Jack Higgins |
British author Henry Patterson, who wrote 85 novels, predominantly thrillers and in the espionage genre under the pseudonym Jack Higgins, died April 9, the Guardian reported. He was 92. Patterson sold more than 250 million copies worldwide and his books were translated into 60 languages.
He was best known for his World War II thriller The Eagle Has Landed, which was published in 1975, sold more than 50 million copies and was adapted into a British film of the same name starring Sir Michael Caine, Donald Sutherland, Jenny Agutter and Robert Duvall.
HarperCollins CEO Charlie Redmayne said: "I've been a fan of Jack Higgins for longer than I can remember. He was a classic thriller writer: instinctive, tough, relentless. The Eagle Has Landed and his other Liam Devlin books, his later Sean Dillon series, and so many others were and remain absolutely unputdownable. Being part of his publishing for even part of his career has been a privilege--his passing marks the end of an era."
Patterson received a £75 (about $98) advance for his first novel, Sad Wind from the Sea, in 1959. Jonathan Lloyd, his literary agent and president of Curtis Brown, said he was at Collins Publishers when it received the manuscript of The Eagle Has Landed, and everyone there knew it would become a classic.
"Forty years later, Curtis Brown became his agent," Lloyd noted, "and it was thrilling to work again with Harry, and I look forward now to working with his wife, Denise, and daughter, Hannah, and the family on preserving and promoting his extraordinary legacy."

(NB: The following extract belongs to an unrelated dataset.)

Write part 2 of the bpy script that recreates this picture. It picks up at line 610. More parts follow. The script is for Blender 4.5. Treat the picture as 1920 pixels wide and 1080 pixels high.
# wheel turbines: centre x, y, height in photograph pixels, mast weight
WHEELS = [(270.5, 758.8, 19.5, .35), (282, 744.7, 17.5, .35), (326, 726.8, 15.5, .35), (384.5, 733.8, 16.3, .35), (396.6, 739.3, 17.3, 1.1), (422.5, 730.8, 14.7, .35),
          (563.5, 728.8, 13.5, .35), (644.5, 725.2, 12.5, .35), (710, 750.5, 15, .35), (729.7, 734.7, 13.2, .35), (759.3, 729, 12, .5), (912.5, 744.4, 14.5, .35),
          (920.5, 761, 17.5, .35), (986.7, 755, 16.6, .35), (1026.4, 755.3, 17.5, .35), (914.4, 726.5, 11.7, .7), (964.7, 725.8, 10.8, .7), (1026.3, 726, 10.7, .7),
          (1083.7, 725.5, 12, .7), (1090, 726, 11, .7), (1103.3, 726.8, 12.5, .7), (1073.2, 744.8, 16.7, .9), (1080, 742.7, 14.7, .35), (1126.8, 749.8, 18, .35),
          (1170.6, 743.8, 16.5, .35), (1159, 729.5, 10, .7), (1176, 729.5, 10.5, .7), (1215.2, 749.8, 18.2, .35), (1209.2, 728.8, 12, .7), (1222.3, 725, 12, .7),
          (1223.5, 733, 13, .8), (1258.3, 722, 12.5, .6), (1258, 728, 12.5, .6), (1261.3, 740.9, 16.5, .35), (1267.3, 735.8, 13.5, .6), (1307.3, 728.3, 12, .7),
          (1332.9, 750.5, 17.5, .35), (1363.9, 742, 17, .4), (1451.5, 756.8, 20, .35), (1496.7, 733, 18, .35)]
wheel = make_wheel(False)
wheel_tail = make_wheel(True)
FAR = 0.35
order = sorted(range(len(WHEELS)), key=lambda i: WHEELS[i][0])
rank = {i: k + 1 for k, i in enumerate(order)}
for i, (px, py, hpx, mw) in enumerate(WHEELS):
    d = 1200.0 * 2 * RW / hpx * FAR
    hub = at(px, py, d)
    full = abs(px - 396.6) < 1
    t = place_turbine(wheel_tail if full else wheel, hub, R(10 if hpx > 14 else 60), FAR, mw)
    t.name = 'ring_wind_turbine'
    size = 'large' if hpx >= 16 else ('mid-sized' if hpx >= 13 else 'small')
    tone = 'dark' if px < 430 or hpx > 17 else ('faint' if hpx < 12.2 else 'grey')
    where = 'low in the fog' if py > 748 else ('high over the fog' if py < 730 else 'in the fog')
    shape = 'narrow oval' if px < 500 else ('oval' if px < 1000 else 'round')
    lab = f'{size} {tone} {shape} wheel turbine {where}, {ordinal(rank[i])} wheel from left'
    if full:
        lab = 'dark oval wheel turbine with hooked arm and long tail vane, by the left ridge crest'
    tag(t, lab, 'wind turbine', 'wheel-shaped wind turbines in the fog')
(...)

The Bookseller reported that from 1959 and 1974 his output was "prodigious," publishing as many as three or four books a year. In the late 1960s, he began publishing under his pen name Jack Higgins, with the first of his many bestsellers, The Savage Day and A Prayer for the Dying, coming out in the early 1970s. Other titles include Comes the Dark Stranger, Hell Is Too Crowded and To Catch a King. Patterson's final book, The Midnight Bell, was published in 2017.